Yesterday we arranged a trip around the local beaches in a car, 20$ for about 3.5 hours with a 5$ tip for the guide. At the end he was off on his daily trip to Senggigi (two hours north) where he hoped to pick up passengers wanting a transfer, ideally to Kuta Lombok. The beaches here are indeed fabulous and all the talk is of massive Dubai investment to cash in on the tourist potential. We went first to Grupuk, a fishing village, see photo, with off shore reefs as mentioned earlier.
Then to the famed bay of Tanjung Ann nearer Kuta which will be the centre of development, it was beautiful with rocks with a geological pavement which would be limestone in Britain but here it is of black volcanic rock and so flat and extensive that it could be taken for concrete.

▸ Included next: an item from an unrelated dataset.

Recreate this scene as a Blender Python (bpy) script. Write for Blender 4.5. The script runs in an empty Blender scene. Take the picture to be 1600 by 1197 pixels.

Next we went west of Kuta to Mawin Beach which is arguably the finest of all, though some of this relates to its isolation and potholed road access so that at present just a few couples had it to themselves.
Finally we stopped for lunch at Astari, a vegetarian restaurant with a fabulous view over the whole coastline which is run by an Australian. In the foreground of the photo is Kuta bay, then Tanjung Aan. The location, view and restaurant building were all impressive, but so was the food with an emphasis on focaccia bread sandwiches, although we ate the special of the day a vegetable curry with lentils, crunchy corn cakes, a couple of slices of focaccia (excellent by any standards - not much decent bread in Asia), and mint tea, for 9.2$ for two. Meal prices throughout this blog are on the whole for us both.

I have a list of topics I forgot to include which I will incorporate later but for the moment this will almost certainly be my final posting from Indonesia. Thanks for reading.